Upon Itta's death at about the age of 60 in 652, Gertrude took over the monastery. At this time, Gertrude took the "whole burden of governing upon herself alone," placing affairs of the family in the hand of "good and faithful administrators from the brothers." Some have argued that this implies that Gertrude ruled the monastery with an abbot. Frankish double monasteries were almost always led by an abbess, or jointly by an abbess and abbot.

History

Nivelles Abbey was founded around 648-649 by the widow of Pepin of Landen, Itta of Metz, along with her daughter, Gertrude of Nivelles, with the support of the bishop, Saint Amand. The abbey began as a community of nuns; they were joined later by Irish monks from the Abbey of Mont Saint-Quentin, sent by Abbot Foillan to give support to the nuns. A group of the monks settled at Nivelles and it soon became a double monastery, led either by an abbot and abbess, later only by an abbess. At that point, the abbey came under the influence of Irish monasticism, with its heavy emphasis on a severe asceticism.

In the 9th century there began a process of secularization of the community which possibly ended in the 12th century. The abbey had close ties to the royal family, and played an important role in the social life of the palace. From the 12th century, the character of the community began to change to a more prestigious one, so that the members became canonesses regular who came from among the nobility, as attested in a document dated 1462. For most of the Middle Ages the Abbey remained an Imperial Abbey, a semi-sovereign institution directly under the king.

The abbey was suppressed after the invasion of the Duchy of Brabant in 1794 by the armies of the First French Republic.

Current

The old abbey church, which became the Collegiate Church of Saint Gertrude under the canonesses, was gutted by aerial bombs dropped by the German Luftwaffe in May 1940 during the Battle of Belgium, but it was restored to its 11th and 13th centuries form after World War II. The site was excavated in 1941 and 1953.

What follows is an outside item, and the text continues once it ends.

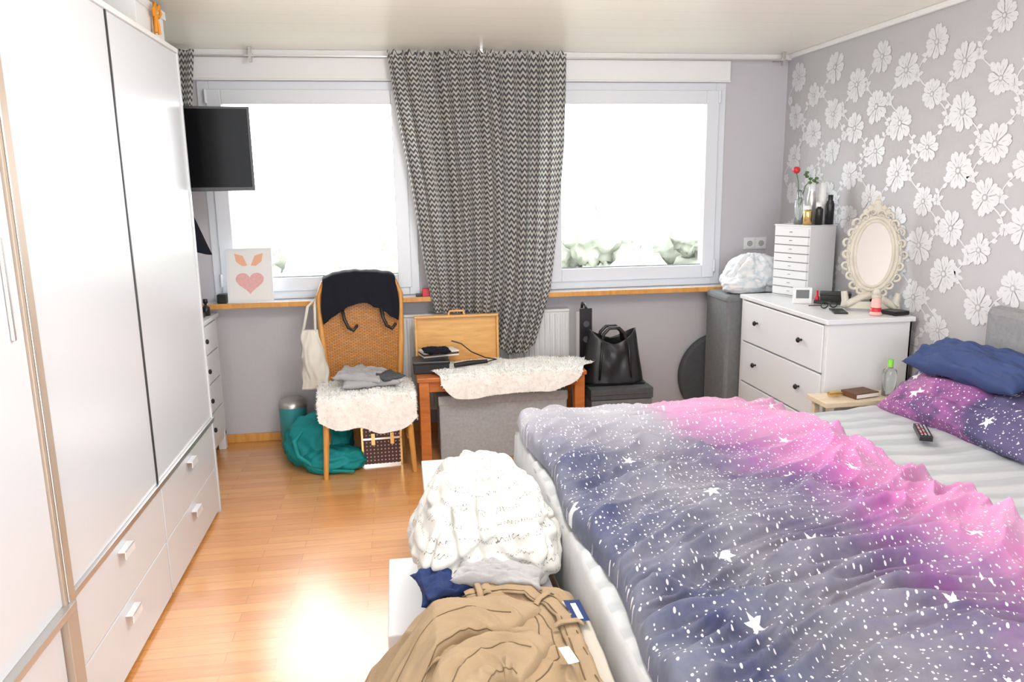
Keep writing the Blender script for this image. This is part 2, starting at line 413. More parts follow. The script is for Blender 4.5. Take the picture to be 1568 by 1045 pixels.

Today the basement of the old abbey holds a number of artifacts and a rich archaeology and is open to the public. The adjoining Romanesque-Gothic cloister dates from the 13th century. A procession is held every year on the Sunday after Michaelmas.

Known abbesses

  • Gertrude (626-659), daughter of Itta of Metz, was the first abbess of the double monastery, although her mother may have been first abbess as well at its foundress.
  • Vulfetrude, Gertrude's niece and daughter of her brother, Grimoald I, succeeded her from 659 to 669.
  • Agnes, who in 691 allowed Begga, sister of Gertrude to take some nuns to found the Monastery of Andenne on Modelled.
  • Ada, in 1176 gave the Church of Our Lady of Laeken to the Abbey
  • Berthe, who is known to have sold a wasteland in 1199 to Arnould Walhain, who built a dungeon known today as the Tower of Alvaux in the territory of Walhain.